In una videointervista rilasciata 5 anni fa, pubblicata in esclusiva da ‘CorriereTv', diceva: "Ho riflettuto e ho deciso di rilasciare questa intervista: non so dove mi porta, cosa succederà, spero solo di essere capito. Ho deciso per fare i conti con me stesso, perché è arrivato il momento di metterci la faccia, anche se non posso per motivi di sicurezza, ma è nello spirito e nell'anima (che è nata l’intenzione ndr) di farlo, di poter chiedere scusa, perdono, a tutti i familiari delle vittime, a cui ho creato tanto dolore e tanto dispiacere". 

"Ho cercato di dare il mio contributo, il più possibile, e dare un minimo di spiegazione ai tanti che cercano verità e giustizia. E chiedo scusa principalmente a mio figlio e a mia moglie, che per causa mia hanno sofferto e stanno pagando anche indirettamente quelle che sono state le mie scelte di vita: prima da mafioso, poi da collaboratore di giustizia, perché purtroppo nel nostro Paese chi collabora con la giustizia viene sempre denigrato, viene sempre disprezzato, quando invece credo che sia una scelta di vita importantissima, morale, giudiziaria ma soprattutto umana. Perché consente di mettere fine a questo, Cosa nostra, che io chiamo una catena di morte, una fabbrica di morte, né più né meno. Un'agonia continua". 

La pm che lo interrogò: "Mi tese la mano, la rifiutai"

In un'intervista a ‘la Repubblica' Franca Imbergamo, ex pm della Procura di Palermo oggi sostituto della Procura nazionale antimafia che segue il "dossier Brusca" racconta il suo primo incontro con Brusca: "La prima volta che l'ho interrogato c'erano ancora tanti dubbi sulla sua collaborazione, era stato arrestato da poco. Giovanni Brusca mi tese la mano, io mi rifiutai di dargliela. Era il 1996. Venticinque anni dopo, invece, risponderei a quel saluto. Brusca è un uomo che ha avviato un percorso di ravvedimento. E non lo dico io, ma le tante persone che lo hanno seguito in questi anni", ha raccontato al giornalista di Repubblica Palermo Salvo Palazzolo.

"Bisogna innanzitutto dire che ha lasciato il carcere perché ha finito di scontare le condanne che gli erano state inflitte dai giudici che si sono occupati di lui – sottolinea -. In tutti i processi, sono state riconosciute a Brusca le speciali attenuanti previste per i collaboratori di giustizia che danno un contributo ritenuto attendibile e importante".

E in merito alle polemiche sulla scarcerazione afferma: "Ho grande rispetto per il dolore dei familiari.
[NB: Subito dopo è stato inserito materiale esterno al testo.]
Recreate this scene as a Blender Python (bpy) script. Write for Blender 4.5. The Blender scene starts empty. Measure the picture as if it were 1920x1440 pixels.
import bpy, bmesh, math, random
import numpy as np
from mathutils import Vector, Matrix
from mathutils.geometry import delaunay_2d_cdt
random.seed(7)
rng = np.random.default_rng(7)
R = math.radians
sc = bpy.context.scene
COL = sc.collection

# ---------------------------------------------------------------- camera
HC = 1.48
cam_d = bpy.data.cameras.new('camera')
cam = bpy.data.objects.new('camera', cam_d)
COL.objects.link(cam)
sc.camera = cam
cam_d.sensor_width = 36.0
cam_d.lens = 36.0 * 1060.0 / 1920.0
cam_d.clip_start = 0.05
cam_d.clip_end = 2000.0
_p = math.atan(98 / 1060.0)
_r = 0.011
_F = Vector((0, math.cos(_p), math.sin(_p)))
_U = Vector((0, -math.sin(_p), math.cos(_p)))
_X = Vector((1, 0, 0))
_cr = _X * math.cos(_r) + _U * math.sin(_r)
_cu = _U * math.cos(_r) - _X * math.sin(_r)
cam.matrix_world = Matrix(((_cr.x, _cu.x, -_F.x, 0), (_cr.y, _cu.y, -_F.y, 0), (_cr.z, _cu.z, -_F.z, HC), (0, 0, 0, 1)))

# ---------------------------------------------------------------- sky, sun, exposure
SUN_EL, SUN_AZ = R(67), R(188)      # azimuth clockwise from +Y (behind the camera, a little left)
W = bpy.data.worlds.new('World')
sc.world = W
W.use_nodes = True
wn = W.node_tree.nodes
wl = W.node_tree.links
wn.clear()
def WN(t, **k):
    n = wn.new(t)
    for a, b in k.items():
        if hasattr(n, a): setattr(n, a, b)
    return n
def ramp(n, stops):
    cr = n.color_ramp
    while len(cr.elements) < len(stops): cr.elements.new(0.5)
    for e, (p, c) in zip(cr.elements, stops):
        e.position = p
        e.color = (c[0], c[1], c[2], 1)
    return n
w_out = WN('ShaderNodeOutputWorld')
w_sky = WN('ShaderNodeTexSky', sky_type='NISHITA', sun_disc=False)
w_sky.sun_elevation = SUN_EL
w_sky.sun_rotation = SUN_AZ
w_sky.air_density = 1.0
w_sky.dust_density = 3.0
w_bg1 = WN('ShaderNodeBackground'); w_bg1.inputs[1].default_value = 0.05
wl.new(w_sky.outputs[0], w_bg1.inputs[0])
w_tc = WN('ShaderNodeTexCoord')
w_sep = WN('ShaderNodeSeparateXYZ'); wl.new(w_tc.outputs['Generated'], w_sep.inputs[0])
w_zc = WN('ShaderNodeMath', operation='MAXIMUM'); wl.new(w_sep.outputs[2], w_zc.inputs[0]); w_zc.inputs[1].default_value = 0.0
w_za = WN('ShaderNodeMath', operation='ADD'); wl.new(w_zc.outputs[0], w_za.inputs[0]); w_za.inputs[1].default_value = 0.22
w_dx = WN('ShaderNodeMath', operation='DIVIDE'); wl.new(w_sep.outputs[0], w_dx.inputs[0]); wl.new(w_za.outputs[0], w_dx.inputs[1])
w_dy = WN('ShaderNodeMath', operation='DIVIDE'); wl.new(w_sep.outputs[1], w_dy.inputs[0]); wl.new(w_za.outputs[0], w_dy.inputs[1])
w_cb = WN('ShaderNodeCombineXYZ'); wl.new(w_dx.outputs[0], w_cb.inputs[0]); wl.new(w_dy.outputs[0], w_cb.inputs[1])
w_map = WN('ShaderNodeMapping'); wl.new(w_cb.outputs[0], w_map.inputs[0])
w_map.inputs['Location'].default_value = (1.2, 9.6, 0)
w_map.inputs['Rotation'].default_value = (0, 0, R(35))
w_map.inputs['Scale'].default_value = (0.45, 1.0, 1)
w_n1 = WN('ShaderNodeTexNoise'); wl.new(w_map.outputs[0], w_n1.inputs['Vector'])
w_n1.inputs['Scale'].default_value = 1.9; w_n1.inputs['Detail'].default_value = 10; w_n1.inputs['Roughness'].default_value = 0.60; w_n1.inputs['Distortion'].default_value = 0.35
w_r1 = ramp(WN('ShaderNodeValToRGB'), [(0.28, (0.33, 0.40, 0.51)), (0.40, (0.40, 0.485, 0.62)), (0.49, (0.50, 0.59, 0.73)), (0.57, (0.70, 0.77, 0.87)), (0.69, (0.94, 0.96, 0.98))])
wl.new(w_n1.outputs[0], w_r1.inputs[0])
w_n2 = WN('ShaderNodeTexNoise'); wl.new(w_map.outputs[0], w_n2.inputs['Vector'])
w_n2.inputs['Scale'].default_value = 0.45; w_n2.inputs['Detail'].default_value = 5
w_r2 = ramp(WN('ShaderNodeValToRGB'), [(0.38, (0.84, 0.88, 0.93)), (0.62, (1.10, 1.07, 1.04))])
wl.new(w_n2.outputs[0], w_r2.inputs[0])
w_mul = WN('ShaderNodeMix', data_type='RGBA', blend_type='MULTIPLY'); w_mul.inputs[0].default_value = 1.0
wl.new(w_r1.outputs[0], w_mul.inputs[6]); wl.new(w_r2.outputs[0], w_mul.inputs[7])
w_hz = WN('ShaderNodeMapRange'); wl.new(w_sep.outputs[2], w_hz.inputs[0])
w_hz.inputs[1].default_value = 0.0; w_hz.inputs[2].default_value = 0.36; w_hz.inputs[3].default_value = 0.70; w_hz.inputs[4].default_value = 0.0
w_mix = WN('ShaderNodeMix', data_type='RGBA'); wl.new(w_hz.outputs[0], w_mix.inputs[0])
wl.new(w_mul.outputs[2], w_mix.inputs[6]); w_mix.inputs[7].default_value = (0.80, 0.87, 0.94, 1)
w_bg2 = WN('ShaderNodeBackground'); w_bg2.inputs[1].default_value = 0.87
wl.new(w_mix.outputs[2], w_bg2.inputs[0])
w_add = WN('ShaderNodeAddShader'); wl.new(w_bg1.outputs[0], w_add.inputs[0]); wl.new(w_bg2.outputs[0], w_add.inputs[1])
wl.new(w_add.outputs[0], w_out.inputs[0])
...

Ma vorrei che non si dimenticasse che lo strumento dei collaboratori di giustizia ha consentito di assestare colpi determinanti alla Cosa nostra delle stragi, che è stata quasi del tutto smantellata". Per Imbergamo "la legge sui collaboratori può essere di sicuro migliorata, come sarebbe auspicabile il rafforzamento del servizio centrale di protezione, soprattutto per controllare i collaboratori di giustizia in libertà".

Il fratello del piccolo Di Matteo: "Non potremo mai perdonarlo"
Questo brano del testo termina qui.